CFPB’s UDAAP symposium focuses on defining ‘abusive’

June 28, 2019

CUNA attended Wednesday’s symposium hosted by the Consumer Financial Protection Bureau (CFPB) which focused on defining “abusive” under Unfair, Deceptive and Abusive Acts or Practices (UDAAP). CFPB Director Kathy Kraninger and Deputy Director Brian Johnson made remarks, and there were two panels of legal and academic UDAAP experts.

Tuesday’s conversation generally focused on the statuary history of “abusive,” the role of cost-benefit analysis and whether behavioral economics can play a role in determining abusive behavior.

The first panel featured academics discussing policy issues related to the abusive standard under the Dodd-Frank Act, the second panel featured legal experts examining how the abusive standard has been used in practice.

Additional details can be found on CUNA’s Removing Barriers Blog.

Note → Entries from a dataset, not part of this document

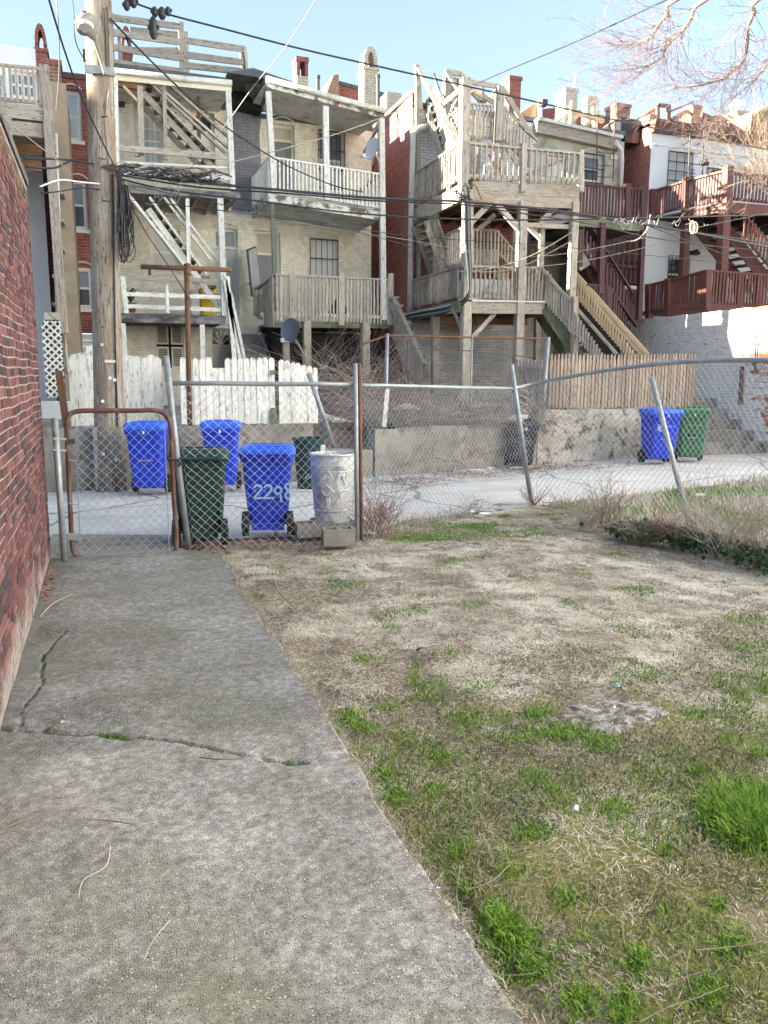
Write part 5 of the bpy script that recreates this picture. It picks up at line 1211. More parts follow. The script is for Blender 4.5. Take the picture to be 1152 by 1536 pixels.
# main blocks behind
mb = thing('brick_row_house', 'red brick rear block with parapet rising behind the cream roofs', 'house', (7.2, 27, .9))
a = T(505, 122, 25.5); b = T(640, 160, 25.5); c = T(640, 168, 25.5)
M().prism([T(500, 190, 25.5), T(640, 200, 25.5), T(640, 158, 25.5), T(600, 150, 25.5), T(508, 126, 25.5)], (0, 6, 0)).build('wall', 'red_brick', mb)
M().prism([T(508, 126, 25.45), T(600, 150, 25.45), T(600, 145, 25.45), T(508, 121, 25.45)], (0, 6.1, 0)).build('coping', 'roof_tar', mb)
M().prism([T(486, 150, 25.3), T(500, 112, 25.3), T(508, 112, 25.3), T(510, 150, 25.3)], (0, 2.5, 0)).build('parapet', 'tan_brick', mb)
M().box(T(580, 165, 24.5), T(602, 140, 24.5)+Vector((0, .7, 0))).build('parapet_pier', 'cream_chimney', mb)

# ---- house D: red brick side, white painted brick front behind the big timber tower
sD0, sD1 = 7.77, 11.33
hD = thing('brick_row_house', 'row house with red brick side wall and white painted rear behind the timber stair tower', 'house', (9.5, 20, .9))
zD = T(640, 148, tX).z+.1
d_w3 = opening(742, 210, 778, 262, tX); d_d2 = opening(838, 350, 870, 448, tX)
z_red = T(700, 270, tX).z; z_wh = T(700, 465, tX).z
facade(hD, sD0, sD1, z_red, zD-.35, tX, [], 'white_brick'); facade(hD, sD0, sD1, z_wh, z_red, tX, [opening(770, 330, 812, 440, tX)], 'red_brick', name='lower_wall'); facade(hD, sD0, sD1, .95, z_wh, tX, [], 'white_block', name='basement_wall')
panel_door(hD, opening(770, 330, 812, 440, tX), tX, 'beige_panel', 'red_paint')
sw_pts = [(tX, .95), (29, .95), (29, zD-.2), (22.3, zD-.15), (tX, zD)]
m = M(); m.quad([(sD0, y, z) for y, z in sw_pts[::-1]]); m.build('side_wall', 'red_brick_side', hD)
M().box((sD0-.001, tX+.02, zD-.3), (sD1, 29, zD-.2)).build('roof', 'roof_tar', hD)
M().box((sD0-.05, tX-.05, zD-.02), (sD0+.25, 27, zD+.06)).build('coping', 'cream_paint', hD)
dp = [T(645, 188, 19.85), T(628, 193, 19.85), T(620, 200, 19.85), T(617, 300, 19.85), T(614, 520, 19.85)]; M().tube(dp, .075, 8).build('downpipe', 'gutter', hD, smooth=True)
M().beam(T(626, 130, 19.9), T(628, 470, 19.9), .10, .10, (0, 1, 0)).build('corner_board', 'pale_wood', hD)

# ---- timber stair tower D
tw = thing('wooden_deck', 'three storey grey timber deck tower with stairs, middle of the row', 'deck', (9.4, 17.5, .95))
tT = 17.0; sL = T(695, 300, tT).x; sR = T(868, 300, tT).x
for x0, y0, x1, y1, w_, t_ in ((696, 212, 694, 300, .17, tT), (702, 285, 696, 640, .20, tT), (784, 303, 776, 560, .19, tT), (862, 303, 853, 540, .17, tT), (813, 338, 808, 455, .12, tT+.3), (698, 118, 696, 214, .20, tT+.15), (750, 130, 746, 212, .16, tT+.15), (785, 215, 784, 288, .12, tT-.05), (871, 226, 871, 288, .12, tT), (652, 258, 656, 460, .14, 18.7), (653, 470, 652, 620, .17, 18.5), (780, 470, 779, 560, .16, 18.2), (806, 475, 805, 540, .14, 18.6), (670, 108, 669, 215, .14, 19), (693, 112, 693, 130, .12, 19)):
    M().beam(T(x0, y0, t_), T(x1, y1, t_), w_, w_, (0, 1, 0)).build('post', 'pale_wood', tw)
# top deck
za = T(700, 272, tT); zb_ = T(868, 282, tT)
M().hexa([p+Vector((0, dy, dz)) for dz in (-.47, -.23) for dy in (-.03, .02) for p in (T(708, 274, tT), zb_)], 0).build('fascia', 'deck_face', tw)
M().hexa([p+Vector((0, dy, dz)) for dz in (-.225, .03) for dy in (-.035, .02) for p in (T(708, 274, tT), zb_)], 0).build('fascia', 'deck_face', tw)
zf3 = za.z
M().box((sL, tT+.03, zf3-.12), (sR, tX-.01, zf3-.06)).build('deck_floor', 'grey_wood', tw)
for i in range(9): x = sL+.2+(sR-sL-.3)*i/8; M().box((x, tT+.05, zf3-.34), (x+.05, tX, zf3-.13)).build('joist', 'brown_beam', tw)
railing(tw, T(698, 215, tT), T(870, 231, tT), T(698, 263, tT), T(870, 270, tT), 'pale_wood', 21, .042, .035, rail=(.13, .045), drop=.10)
sideL = sL-.03
tB = 19.9
railing(tw, (sideL, tB, T(697, 214, tT).z), (sideL, tT, T(697, 214, tT).z), (sideL, tB, T(697, 262, tT).z), (sideL, tT, T(697, 262, tT).z), 'pale_wood', 20, .045, .035, rail=(.13, .045), drop=.10)
M().box((sideL-.02, tT, zf3-.42), (sideL+.03, tB, zf3-.05)).build('side_fascia', 'pale_wood', tw)
M().beam(T(862, 233, tT+.4), T(790, 262, tT+.4), .05, .10, (0, 1, 0)).build('brace', 'grey_wood', tw)
# left flight up to the roof, along the side
zr = T(697, 214, tT).z
A0 = S(690, 206, sideL-.05); A1 = S(628, 100, sideL-.15)
railing(tw, Vector((sideL-.02, 17.25, zr+.02)), T(628, 102, 19.9), Vector((sideL-.02, 17.4, zf3+.05)), T(648, 190, 19.9), 'pale_wood', 24, .05, .03, rail=(.12, .05), bottom=True)
stairs(tw, T(650, 150, 20.1)+Vector((-.2, 0, 0)), Vector((sideL+.05, 17.8, zf3+.1)), .8, 11, 'pale_wood', 'pale_wood', wdir=(1, 0, 0))
M().beam(T(625, 98, 19.95), T(630, 165, 19.95), .12, .12, (0, 1, 0)).build('post', 'pale_wood', tw)
# top landing
railing(tw, T(700, 155, tT+.3), T(748, 160, tT+.3), T(700, 205, tT+.3), T(748, 208, tT+.3), 'pale_wood', 9, .05, .035, rail=(.09, .045))
railing(tw, T(750, 158, tT+.3), T(806, 212, tT+.3), T(752, 205, tT+.3), T(795, 250, tT+.3), 'pale_wood', 9, .05, .035, rail=(.10, .05))
railing(tw, T(670, 180, 18.6), T(698, 156, tT+.3), T(672, 212, 18.6), T(698, 204, tT+.3), 'pale_wood', 9, .05, .035, rail=(.09, .045))
for p, q, w_ in (((698, 122, 17.2), (750, 130, 17.2), .10), ((660, 160, 18.8), (698, 128, 17.3), .10), ((700, 130, 17.3), (724, 156, 18.2), .09), ((725, 155, 18.2), (747, 132, 17.3), .07), ((725, 130, 17.2), (725, 156, 18.2), .06), ((707, 134, 17.3), (760, 165, 18), .10), ((670, 108, 19), (700, 152, 17.6), .12), ((668, 107, 19), (693, 112, 19), .12), ((674, 150, 18.5), (690, 168, 18), .07), ((672, 178, 18.6), (695, 130, 17.6), .07), ((752, 130, 17.3), (800, 208, 17.6), .12), ((735, 185, 18.8), (800, 280, 18.8), .12), ((735, 230, 18.8), (790, 300, 18.8), .12)):
    M().beam(T(*p), T(*q), w_, .05, (0, 1, 0)).build('brace', 'pale_wood', tw)
m = M(); 
for i in range(6): x = 672+i*4; M().beam(T(x, 114+i*1, 19.05), T(x, 212, 19.05), .09, .03, (0, 1, 0)).build('slat', 'pale_wood', tw)
for x in (742, 752, 718, 708, 700): M().beam(T(x, 175, 17.4), T(x, 262, 17.4), .06, .04, (0, 1, 0)).build('slat', 'pale_wood', tw)
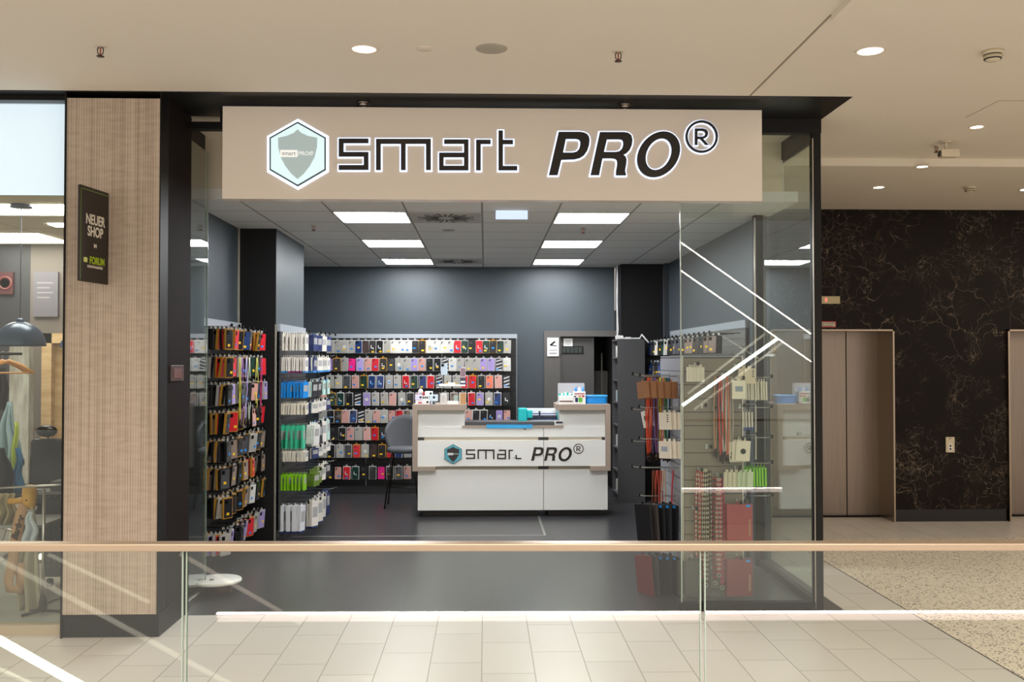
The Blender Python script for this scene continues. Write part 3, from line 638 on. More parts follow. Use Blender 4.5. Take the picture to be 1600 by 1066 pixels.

CUNA has called on the CFPB to provide clarity regarding UDAAP, and in a letter to Kraninger when she was confirmed in December that it would support a rulemaking that including the following actions:

  • Solicit feedback on whether to eliminate or clarify the overly-subjective “abusive” prong of UDAAP and whether other aspects of its UDAAP authority should be changed;
  • Clarify that previous enforcement actions or consent orders that conflict with statutory or judicial precedent create no new expectations for compliance; and
  • Clarify and reaffirm the bureau’s narrow authority under the Dodd-Frank Act in regulating the business of insurance—particularly as it applies to credit unions and banks selling insurance—and that UDAAP is not a backdoor to regulate insurance activities.

The event was a first in a proposed symposia series from the CFPB to be conducted over the next few months. Additional dates and details will be released by the CFPB in the coming weeks, but topics covered during the series will include:

  • Behavioral law and economics;
  • Small business loan data collection;
  • Disparate impact and the Equal Credit Opportunity Act;
  • Cost-benefit analysis; and
  • Consumer authorized financial data sharing.